Tanner didn't claim he was a drug addict involved to feed a habit and the evidence showed that he was the organiser behind a professional drugs operation, which Judge Ó Donnabhain believed was confirmed by the mix of cocaine and cannabis in the seizure.

He noted evidence from Insp Healy at yesterday's sentencing hearing that Tanner had become unemployed 10 years ago and had not worked, claimed social welfare, paid any tax or had any visible source of income in that time.

He said the best he could possibly do for Tanner in the circumstances, taking the total lack of mitigating factors into account, was 15 years in jail. He ordered that the sentence be backdated to June 2nd, 2004 when Tanner was first taken into custody.

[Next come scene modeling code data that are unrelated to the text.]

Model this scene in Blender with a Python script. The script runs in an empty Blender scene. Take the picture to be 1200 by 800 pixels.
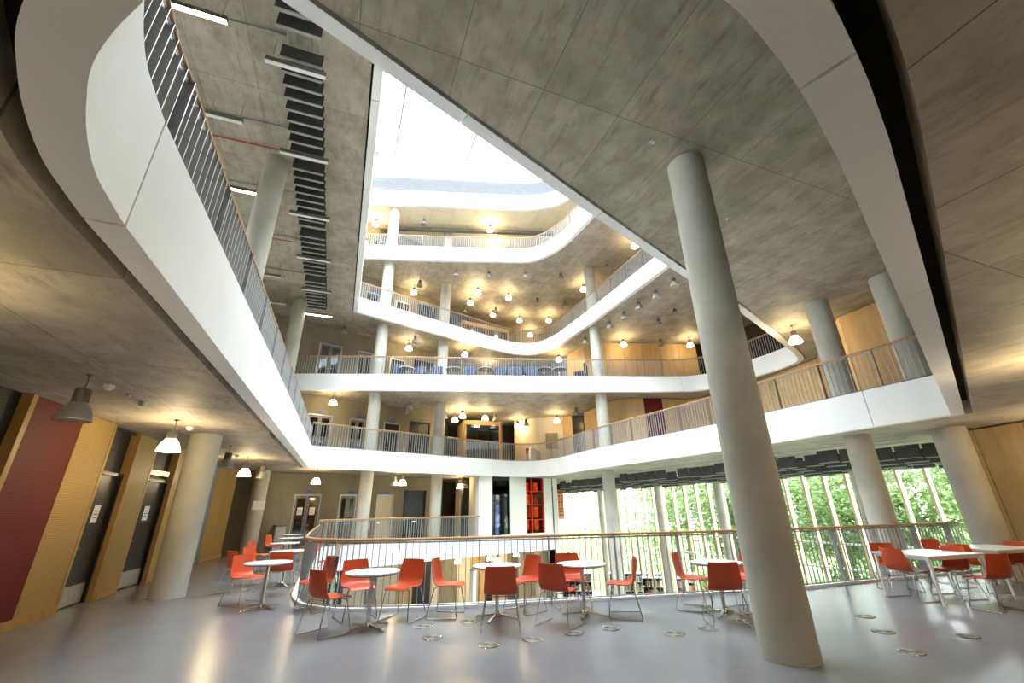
import bpy, bmesh, math, random
from math import sin, cos, pi, radians, hypot, atan2
from mathutils import Vector, Matrix
from mathutils.geometry import tessellate_polygon
random.seed(11)
SC = bpy.context.scene
COL = SC.collection

# ------------------------------------------------------------------ camera, sky, exposure
cam_d = bpy.data.cameras.new('camera')
cam_d.sensor_width = 36.0
cam_d.lens = 14.8
cam_d.clip_start = 0.05
cam_d.clip_end = 400
cam = bpy.data.objects.new('camera', cam_d)
COL.objects.link(cam)
_p, _a = radians(21.61), radians(0.88)
_f = Vector((0, cos(_p), sin(_p))); _u = Vector((0, -sin(_p), cos(_p))); _r = Vector((1, 0, 0))
_R = cos(_a) * _r - sin(_a) * _u
_U = sin(_a) * _r + cos(_a) * _u
cam.matrix_world = Matrix(((_R.x, _U.x, -_f.x, 0), (_R.y, _U.y, -_f.y, 0), (_R.z, _U.z, -_f.z, 1.598), (0, 0, 0, 1)))
SC.camera = cam

world = bpy.data.worlds.new('overcast_sky')
SC.world = world
world.use_nodes = True
wn = world.node_tree
wn.nodes['Background'].inputs[0].default_value = (0.90, 0.95, 1.0, 1)
wn.nodes['Background'].inputs[1].default_value = 11.0

SC.view_settings.view_transform = 'Standard'
SC.view_settings.look = 'None'
SC.view_settings.gamma = 1.0
SC.view_settings.use_curve_mapping = False
SC.view_settings.exposure = 0.68
SC.cycles.max_bounces = 8
SC.cycles.diffuse_bounces = 5
SC.cycles.glossy_bounces = 3
SC.cycles.transparent_max_bounces = 12
SC.cycles.sample_clamp_indirect = 8.0
SC.cycles.caustics_reflective = False
SC.cycles.caustics_refractive = False

# ------------------------------------------------------------------ material helpers
def base_mat(name, rgb, rough=0.6, metal=0.0, spec=0.5):
    m = bpy.data.materials.new(name); m.use_nodes = True
    b = m.node_tree.nodes['Principled BSDF']
    b.inputs['Base Color'].default_value = (*rgb, 1)
    b.inputs['Roughness'].default_value = rough
    b.inputs['Metallic'].default_value = metal
    b.inputs['Specular IOR Level'].default_value = spec
    m.diffuse_color = (*rgb, 1)
    return m, m.node_tree, b

def N(nt, typ, **kw):
    n = nt.nodes.new(typ)
    for k, v in kw.items():
        setattr(n, k, v)
    return n

def mottled(name, c1, c2, scale=1.5, rough=0.7, detail=6, bump=0.0, metal=0.0, spec=0.3, stretch=(1, 1, 1)):
    m, nt, b = base_mat(name, c1, rough, metal, spec)
    g = N(nt, 'ShaderNodeTexCoord')
    mp = N(nt, 'ShaderNodeMapping'); mp.inputs['Scale'].default_value = stretch
    nt.links.new(g.outputs['Object'], mp.inputs[0])
    no = N(nt, 'ShaderNodeTexNoise'); no.inputs['Scale'].default_value = scale; no.inputs['Detail'].default_value = detail
    no.inputs['Roughness'].default_value = 0.6
    nt.links.new(mp.outputs[0], no.inputs['Vector'])
    cr = N(nt, 'ShaderNodeValToRGB')
    cr.color_ramp.elements[0].position = 0.32; cr.color_ramp.elements[0].color = (*c1, 1)
    cr.color_ramp.elements[1].position = 0.68; cr.color_ramp.elements[1].color = (*c2, 1)
    nt.links.new(no.outputs['Fac'], cr.inputs[0]); nt.links.new(cr.outputs[0], b.inputs['Base Color'])
    if bump:
        bp = N(nt, 'ShaderNodeBump'); bp.inputs['Strength'].default_value = bump; bp.inputs['Distance'].default_value = 0.02
        nt.links.new(no.outputs['Fac'], bp.inputs['Height']); nt.links.new(bp.outputs[0], b.inputs['Normal'])
    return m

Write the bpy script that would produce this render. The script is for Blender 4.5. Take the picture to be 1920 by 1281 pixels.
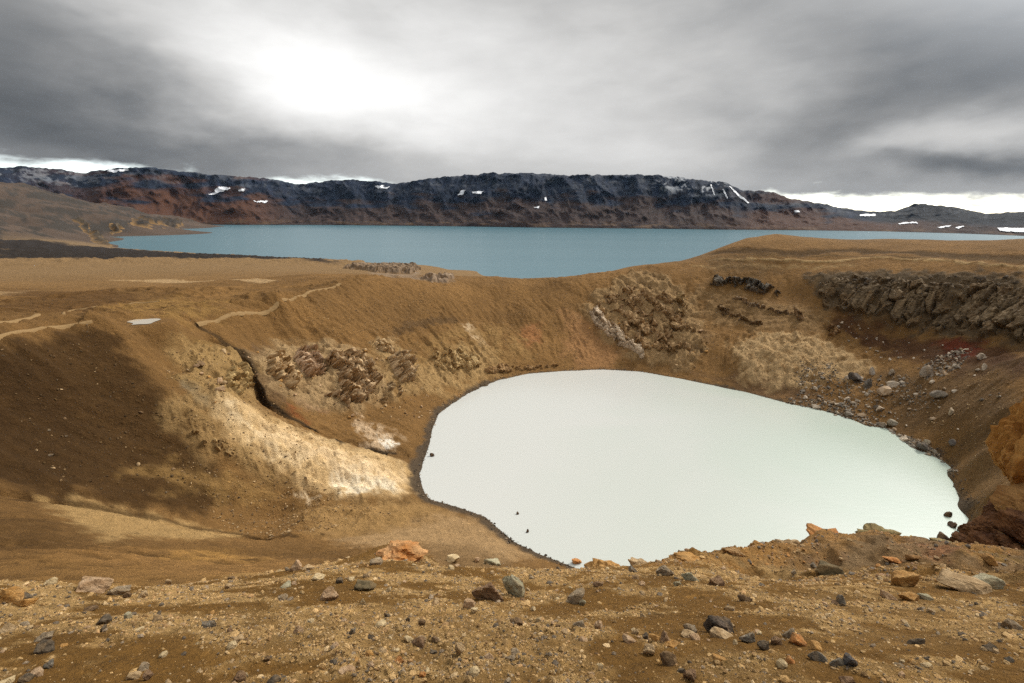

The court heard during Tanner's trial how gardaí received information in February 2004 that €100,000 in cash was discovered at the workplace of a man, Mr A, believed to be an associate of Tanner, after which gardaí put a surveillance operation in place.

On June 2nd, 2004, gardaí mounted a surveillance operation at a house rented by Mr A at Bawnleigh, Ballinhassig in west Cork and at around 4.40 p.m., they spotted Tanner and another man, Mr B, arriving on two motorcycles.

Tanner was seen holding a blue holdall bag as he went into the house and when gardaí burst in on the suspects, Tanner was seen with a white package in his hand. The package was found to contain a kilo of cocaine and the blue holdall to contain a kilo of cannabis resin.

Tanner denied during the trial that he had been caught with anything in his hand and had claimed throughout that he was being set up by gardaí. The operation involved drug squad detectives from both Cork City and Cork West Garda Divisions.